Hasta el momento no se sabe a ciencia cierta quién ordenó esos espionajes ilegales y con qué finalidades. Y dada la tradición nacional, pocos creen que algún día se conocerá la autoría y las finalidades siniestras de tales prácticas. No es tampoco la primera vez que desde las instituciones públicas se hace este tipo de espionaje. Pero antes era obra de los llamados “organismos de la seguridad” y no de los militares, como ahora. Oficialmente los militares y los policías no pueden participar en política.

Sin embargo, parte de la crisis institucional está produciendo que varios generales se permitan opinar abiertamente sobre la política nacional violando ese principio de neutralidad que con tanto empeño destacan las autoridades. Pero no es más que una formalidad.

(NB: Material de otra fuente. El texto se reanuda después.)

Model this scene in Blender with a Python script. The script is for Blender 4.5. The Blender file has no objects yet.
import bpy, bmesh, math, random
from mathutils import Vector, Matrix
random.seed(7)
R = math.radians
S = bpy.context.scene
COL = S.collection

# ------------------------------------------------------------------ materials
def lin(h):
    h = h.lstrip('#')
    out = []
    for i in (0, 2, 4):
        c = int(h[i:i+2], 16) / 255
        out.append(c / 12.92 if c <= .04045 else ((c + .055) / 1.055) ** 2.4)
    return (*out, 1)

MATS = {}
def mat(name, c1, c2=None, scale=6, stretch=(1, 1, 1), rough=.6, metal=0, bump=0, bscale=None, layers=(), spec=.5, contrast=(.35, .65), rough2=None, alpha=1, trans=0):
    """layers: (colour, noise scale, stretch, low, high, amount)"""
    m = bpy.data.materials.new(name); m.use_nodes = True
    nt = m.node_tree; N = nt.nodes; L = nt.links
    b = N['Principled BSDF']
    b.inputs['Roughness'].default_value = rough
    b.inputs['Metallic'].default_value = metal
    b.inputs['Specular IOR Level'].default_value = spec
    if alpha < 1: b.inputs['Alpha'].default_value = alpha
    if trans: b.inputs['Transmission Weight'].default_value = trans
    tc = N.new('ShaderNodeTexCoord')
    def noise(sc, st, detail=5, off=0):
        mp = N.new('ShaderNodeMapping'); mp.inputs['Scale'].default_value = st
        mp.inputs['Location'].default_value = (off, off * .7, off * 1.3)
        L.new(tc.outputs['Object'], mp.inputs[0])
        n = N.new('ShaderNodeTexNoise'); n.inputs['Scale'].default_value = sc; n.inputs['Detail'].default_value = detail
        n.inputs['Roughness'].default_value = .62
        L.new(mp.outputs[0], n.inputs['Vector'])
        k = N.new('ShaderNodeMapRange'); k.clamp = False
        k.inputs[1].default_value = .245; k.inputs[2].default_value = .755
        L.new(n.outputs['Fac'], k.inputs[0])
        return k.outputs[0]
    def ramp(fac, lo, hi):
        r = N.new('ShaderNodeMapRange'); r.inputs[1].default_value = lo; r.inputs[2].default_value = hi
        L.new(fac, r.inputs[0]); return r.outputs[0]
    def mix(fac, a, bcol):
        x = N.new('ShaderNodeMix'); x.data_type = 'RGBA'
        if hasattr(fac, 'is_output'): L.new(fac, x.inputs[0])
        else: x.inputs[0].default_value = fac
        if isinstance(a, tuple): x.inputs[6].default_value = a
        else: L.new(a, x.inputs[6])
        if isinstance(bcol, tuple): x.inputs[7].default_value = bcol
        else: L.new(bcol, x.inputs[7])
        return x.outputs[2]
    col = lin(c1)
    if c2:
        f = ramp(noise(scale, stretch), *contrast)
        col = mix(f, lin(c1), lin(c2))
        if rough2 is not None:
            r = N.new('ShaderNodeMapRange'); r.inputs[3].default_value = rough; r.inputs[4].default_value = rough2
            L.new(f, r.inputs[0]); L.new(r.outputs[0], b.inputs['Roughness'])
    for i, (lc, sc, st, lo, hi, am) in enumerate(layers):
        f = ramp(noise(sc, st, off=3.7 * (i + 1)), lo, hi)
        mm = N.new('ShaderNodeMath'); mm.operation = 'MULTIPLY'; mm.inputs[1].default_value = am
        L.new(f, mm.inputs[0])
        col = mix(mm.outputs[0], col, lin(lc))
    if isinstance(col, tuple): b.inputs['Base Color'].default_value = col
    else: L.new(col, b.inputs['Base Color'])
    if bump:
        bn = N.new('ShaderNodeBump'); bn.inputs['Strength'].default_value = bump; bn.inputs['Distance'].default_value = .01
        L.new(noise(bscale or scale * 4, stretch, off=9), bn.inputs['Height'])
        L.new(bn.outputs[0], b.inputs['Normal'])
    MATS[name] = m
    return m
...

Los militares tienen sus formas sutiles de hacer saber al gobierno qué les gusta y qué no; y el gobierno lo sabe y actúa en consecuencia. Y cuando las cosas no gustan al mando militar éste no tienen empacho en pasar  a la acción directa dando de hecho un golpe militar.

Solo hay que recordar cómo desalojaron del poder a Belisario Betancur cuando una guerrilla (M-19) tomó el Palacio de Justicia.

Los militares “resolvieron” el problema en tres días mediante una masacre (que incluyó a buena parte de la cúpula del poder Judicial), tras lo cual “devolvieron” el poder a un presidente que se proclamó reformista y defraudó a propios y extraños.

El actual escándalo por las violaciones de niñas indígenas (hay ya más de cien soldados y oficiales encausados) no hace más que confirmar la honda descomposición del país y dar la razón de nuevo a las comunidades rurales, a los activistas sociales y defensores de derechos humanos  que desde hace muchos años vienen denunciando cómo la violación de mujeres y niñas forma parte de la actuación de las fuerzas armadas.

Eso al menos confirman ahora las estadísticas de entidades respetables que informan cómo este tipo de violencia se practica sobre todo por parte del paramilitarismo, pero en no poco porcentaje por militares y policías (y también al parecer por los insurgentes, aunque hay que decir que en un porcentaje muy pequeño).

Un asunto de gran actualidad, la presencia de cientos de oficiales estadounidenses que acaban de desembarcar en el país supuestamente para combatir el narcotráfico, constituye la guinda del pastel.

Un pastel muy amargo para los uniformados que creen sinceramente que están defendiendo a la patria, que encarnan los intereses de toda la comunidad nacional, que son el primer garante de su soberanía y deben sin embargo someterse al “consejo” de estos mercenarios, a la “asesoría” interesada de gentes extrañas (también europeos e israelíes) que defienden sus propios intereses y desconocen la misma legalidad.

A propósito de las violaciones, son conocidos los casos de soldados y oficiales estadounidenses que han cometido estos abusos en el país pero evaden la ley porque el acuerdo con Estados Unidos les exime de toda responsabilidad. Son impunes.

Los violadores son trasladados a EE.UU, sometidos a “exhaustivas investigaciones” y declarados “inocentes” y en el mejor de los casos, ubicados en los cuarteles para que «purguen la condena”.